Of all the dozens of demos I’ve been to, I was simply compelled to get to this one, as my family’s human rights has been violated for several years now, as the judicial system and other powers-that-prevail, have grossly misused their powers, but I won’t go there for now.

With the onslaught of Brexit and our NHS over-stretched, yet under-funded and under-valued – whichever side of the fence you are on, there’s no denying the unprecedented, precarious atmosphere we are faced with.
At the demo all the usual groups and unions were out in force, as May day coincided as one rally to the call for worker’s rights, human rights, and the right to protest as we have done in the last couple of millennia, from the first suffragettes to the uprisings of the 1890s.
There were new unions that have cropped up in answer to the watering down of worker’s rights, such as the Independent Worker’s Union – I also met a woman with the Yoga Teachers Union.

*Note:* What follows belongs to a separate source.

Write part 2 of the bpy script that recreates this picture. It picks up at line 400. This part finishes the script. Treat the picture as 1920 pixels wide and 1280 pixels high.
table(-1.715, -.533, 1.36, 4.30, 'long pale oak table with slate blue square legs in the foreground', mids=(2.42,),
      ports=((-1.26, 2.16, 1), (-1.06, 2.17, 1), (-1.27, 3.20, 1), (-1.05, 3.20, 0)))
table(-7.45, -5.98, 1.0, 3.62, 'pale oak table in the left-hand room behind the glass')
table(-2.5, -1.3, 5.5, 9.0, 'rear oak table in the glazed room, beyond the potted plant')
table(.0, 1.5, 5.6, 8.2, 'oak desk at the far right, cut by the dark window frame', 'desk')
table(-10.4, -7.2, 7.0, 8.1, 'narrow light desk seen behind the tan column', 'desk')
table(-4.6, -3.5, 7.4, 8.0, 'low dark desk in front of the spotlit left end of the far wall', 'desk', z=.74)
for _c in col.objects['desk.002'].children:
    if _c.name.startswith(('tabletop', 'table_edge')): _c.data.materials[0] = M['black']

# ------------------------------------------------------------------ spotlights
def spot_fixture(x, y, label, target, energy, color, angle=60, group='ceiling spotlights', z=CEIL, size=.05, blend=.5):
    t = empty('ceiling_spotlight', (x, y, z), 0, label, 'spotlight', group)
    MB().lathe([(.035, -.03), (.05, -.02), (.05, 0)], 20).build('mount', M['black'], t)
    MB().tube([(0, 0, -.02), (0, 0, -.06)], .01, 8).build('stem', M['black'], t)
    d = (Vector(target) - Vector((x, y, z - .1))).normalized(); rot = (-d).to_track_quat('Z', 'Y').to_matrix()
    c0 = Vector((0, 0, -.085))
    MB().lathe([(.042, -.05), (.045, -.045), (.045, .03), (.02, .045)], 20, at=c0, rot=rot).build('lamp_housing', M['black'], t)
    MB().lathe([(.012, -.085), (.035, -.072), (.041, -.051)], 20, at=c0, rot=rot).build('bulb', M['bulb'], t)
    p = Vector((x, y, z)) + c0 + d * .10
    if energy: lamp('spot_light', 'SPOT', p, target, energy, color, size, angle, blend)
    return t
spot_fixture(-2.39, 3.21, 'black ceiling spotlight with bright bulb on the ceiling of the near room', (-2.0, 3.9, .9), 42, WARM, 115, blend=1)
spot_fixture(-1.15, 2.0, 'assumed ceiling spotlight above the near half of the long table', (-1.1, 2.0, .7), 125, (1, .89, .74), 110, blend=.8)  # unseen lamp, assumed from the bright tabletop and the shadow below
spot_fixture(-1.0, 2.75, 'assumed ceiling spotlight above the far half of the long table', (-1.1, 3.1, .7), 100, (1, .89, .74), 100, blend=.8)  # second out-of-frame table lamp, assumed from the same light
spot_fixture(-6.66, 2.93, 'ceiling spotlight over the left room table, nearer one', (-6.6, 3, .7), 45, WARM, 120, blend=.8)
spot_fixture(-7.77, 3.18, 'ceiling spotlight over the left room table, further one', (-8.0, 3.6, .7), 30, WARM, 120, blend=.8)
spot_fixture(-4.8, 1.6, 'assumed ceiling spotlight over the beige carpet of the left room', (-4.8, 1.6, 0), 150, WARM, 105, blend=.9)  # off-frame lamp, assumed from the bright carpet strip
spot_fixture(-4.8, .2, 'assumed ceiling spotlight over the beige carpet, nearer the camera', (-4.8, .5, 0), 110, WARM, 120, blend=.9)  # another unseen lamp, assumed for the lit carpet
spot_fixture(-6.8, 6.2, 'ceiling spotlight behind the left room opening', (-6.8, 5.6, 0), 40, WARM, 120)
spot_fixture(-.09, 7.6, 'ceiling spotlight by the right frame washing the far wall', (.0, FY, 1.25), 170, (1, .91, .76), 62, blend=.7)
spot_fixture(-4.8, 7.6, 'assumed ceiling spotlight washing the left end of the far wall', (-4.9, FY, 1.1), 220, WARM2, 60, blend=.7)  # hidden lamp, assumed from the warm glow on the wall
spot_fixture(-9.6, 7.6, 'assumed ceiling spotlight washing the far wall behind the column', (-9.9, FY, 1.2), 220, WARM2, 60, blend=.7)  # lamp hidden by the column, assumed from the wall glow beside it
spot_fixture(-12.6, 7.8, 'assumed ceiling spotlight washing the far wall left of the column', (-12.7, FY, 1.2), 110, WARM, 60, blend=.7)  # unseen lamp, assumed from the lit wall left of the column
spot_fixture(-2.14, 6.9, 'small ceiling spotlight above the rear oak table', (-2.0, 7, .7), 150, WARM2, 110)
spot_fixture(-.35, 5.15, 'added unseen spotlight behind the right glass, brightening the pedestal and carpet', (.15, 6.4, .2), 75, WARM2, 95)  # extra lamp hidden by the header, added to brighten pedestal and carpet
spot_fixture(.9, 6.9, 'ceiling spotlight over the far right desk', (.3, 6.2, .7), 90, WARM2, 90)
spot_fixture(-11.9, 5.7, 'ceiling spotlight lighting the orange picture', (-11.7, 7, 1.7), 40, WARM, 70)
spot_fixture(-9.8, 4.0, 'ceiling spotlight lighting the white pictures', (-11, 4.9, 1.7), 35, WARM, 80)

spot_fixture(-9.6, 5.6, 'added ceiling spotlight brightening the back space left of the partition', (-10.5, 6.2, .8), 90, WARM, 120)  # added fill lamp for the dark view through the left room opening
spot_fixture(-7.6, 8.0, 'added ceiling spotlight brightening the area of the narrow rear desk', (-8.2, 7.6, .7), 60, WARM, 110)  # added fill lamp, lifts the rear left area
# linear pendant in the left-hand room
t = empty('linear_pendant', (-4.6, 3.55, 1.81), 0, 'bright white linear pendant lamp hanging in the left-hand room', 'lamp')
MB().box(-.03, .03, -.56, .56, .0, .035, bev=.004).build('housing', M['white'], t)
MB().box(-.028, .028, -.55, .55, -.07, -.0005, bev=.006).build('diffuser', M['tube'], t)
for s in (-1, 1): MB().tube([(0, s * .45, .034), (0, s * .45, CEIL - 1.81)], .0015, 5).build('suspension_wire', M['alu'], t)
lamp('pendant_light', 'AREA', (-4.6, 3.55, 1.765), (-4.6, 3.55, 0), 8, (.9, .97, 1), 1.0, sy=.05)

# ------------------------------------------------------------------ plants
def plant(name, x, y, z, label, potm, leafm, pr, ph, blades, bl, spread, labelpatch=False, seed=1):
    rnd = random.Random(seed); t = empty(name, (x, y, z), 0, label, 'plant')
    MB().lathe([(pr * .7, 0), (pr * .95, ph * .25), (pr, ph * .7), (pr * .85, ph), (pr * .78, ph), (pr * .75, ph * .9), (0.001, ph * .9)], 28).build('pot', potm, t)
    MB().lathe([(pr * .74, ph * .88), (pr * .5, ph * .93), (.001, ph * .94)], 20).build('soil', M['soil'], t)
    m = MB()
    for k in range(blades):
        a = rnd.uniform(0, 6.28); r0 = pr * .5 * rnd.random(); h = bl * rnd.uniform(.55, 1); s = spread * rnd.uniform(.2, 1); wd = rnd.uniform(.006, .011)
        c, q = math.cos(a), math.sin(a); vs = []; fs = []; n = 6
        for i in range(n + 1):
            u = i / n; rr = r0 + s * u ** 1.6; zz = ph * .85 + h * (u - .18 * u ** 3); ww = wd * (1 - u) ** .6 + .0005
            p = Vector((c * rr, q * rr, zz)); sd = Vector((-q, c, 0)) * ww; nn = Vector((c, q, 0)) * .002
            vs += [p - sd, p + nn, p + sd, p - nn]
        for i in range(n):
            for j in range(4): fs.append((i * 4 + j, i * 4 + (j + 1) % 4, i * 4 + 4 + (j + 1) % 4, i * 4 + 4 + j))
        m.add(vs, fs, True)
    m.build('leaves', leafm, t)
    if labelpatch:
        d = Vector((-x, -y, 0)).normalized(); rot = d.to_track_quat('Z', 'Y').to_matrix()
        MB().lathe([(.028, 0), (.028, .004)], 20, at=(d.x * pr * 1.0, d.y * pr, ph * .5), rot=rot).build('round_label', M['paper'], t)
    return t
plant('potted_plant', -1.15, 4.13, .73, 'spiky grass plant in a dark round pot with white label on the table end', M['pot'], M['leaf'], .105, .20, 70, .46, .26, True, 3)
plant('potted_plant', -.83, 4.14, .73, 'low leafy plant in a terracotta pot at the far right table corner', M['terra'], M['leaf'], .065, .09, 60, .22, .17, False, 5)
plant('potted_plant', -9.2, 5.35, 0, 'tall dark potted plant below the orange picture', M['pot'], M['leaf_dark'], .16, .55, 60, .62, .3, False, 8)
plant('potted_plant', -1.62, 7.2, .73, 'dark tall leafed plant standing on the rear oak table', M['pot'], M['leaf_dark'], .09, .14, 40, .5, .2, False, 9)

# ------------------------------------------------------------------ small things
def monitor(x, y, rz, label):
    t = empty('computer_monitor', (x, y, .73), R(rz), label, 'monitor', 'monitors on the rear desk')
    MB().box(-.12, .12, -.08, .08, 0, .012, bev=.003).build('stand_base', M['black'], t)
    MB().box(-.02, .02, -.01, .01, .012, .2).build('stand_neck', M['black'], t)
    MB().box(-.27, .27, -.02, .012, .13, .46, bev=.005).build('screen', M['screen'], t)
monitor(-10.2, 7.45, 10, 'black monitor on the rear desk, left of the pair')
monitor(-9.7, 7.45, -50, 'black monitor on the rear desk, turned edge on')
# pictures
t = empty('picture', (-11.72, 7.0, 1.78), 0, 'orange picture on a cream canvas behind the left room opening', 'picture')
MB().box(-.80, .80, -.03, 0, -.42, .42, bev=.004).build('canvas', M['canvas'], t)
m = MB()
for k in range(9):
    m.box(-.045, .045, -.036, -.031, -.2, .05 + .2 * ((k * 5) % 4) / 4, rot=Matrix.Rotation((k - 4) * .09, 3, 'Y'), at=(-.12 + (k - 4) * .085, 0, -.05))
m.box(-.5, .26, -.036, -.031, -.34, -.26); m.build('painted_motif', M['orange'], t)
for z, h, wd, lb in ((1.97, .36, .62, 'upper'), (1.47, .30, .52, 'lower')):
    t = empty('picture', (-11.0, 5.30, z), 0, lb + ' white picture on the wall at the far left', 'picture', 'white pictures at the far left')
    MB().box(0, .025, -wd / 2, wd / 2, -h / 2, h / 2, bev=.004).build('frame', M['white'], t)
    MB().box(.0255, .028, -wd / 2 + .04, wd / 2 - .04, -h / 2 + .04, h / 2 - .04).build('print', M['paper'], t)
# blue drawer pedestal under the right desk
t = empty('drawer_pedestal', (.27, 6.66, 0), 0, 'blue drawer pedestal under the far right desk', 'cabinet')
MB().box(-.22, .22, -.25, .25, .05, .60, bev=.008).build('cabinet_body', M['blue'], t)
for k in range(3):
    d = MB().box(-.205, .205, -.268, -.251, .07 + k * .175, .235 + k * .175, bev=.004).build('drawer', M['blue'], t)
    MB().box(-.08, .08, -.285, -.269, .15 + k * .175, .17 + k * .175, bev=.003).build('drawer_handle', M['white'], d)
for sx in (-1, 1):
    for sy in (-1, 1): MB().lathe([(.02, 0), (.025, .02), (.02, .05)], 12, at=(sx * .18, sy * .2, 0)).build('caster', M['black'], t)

This Tribune article treats us to an historical tapestry of the struggle for worker’s rights, celebratory religious and pagan commemorations of the changing season, but the added fight for our right to protest embodied in the worker’s movement was intrinsic to the day.

As my guide and marching partner and I along with his daughter, made our way toward Downing Street the air was permeated with the usual passions of mass demonstration, incense and unmistakable anger, as someone from behind us shouted into a megaphone: “Priti Patel, go to hell, Priti Patel, go to hell!” undoubtedly in response to the Home Secretary’s draconian approach to immigration and asylum seekers.

When those from non-western countries, such as Syria in the Arab spring of 2011protest for the basic right to democracy, what has resulted is a ten-year-war, further ravaging the already volatile Middle East.  However, for us, it seems the war on our freedoms, freedoms we have fought for, is underway in earnest. In discussing our right to protest, Rammy, a youngish man in the crowd said: “Without the freedom to protest, there is no other freedom to fight for.” He said of the Policing, Crime, Sentencing and Courts Bill: “I think it’s a response to a couple of things – the Extinction Rebellion stuff, Black Lives Matter, were on such a massive scale and didn’t really cooperate with the police in the way they would have liked, so they’re trying to criminalise the activity where people don’t pander to them and say, can we please do this.”
Stuart said:” It is really important to be down here at the moment specifically to stop Patel’s bill. Absolutely we need the right to protest more than ever.  It’s good to see so many different activist groups out together sharing something in common and that is the freedom to express our voices in evermore challenging times.”

With May local, mayoral, and Scottish parliament and Welsh Senedd elections upon the UK; facing economic uncertainty and an environmental tipping point, the craziness of the political arena is a definitive test to the human spirit and societal resilience, as life on earth changes as we know it.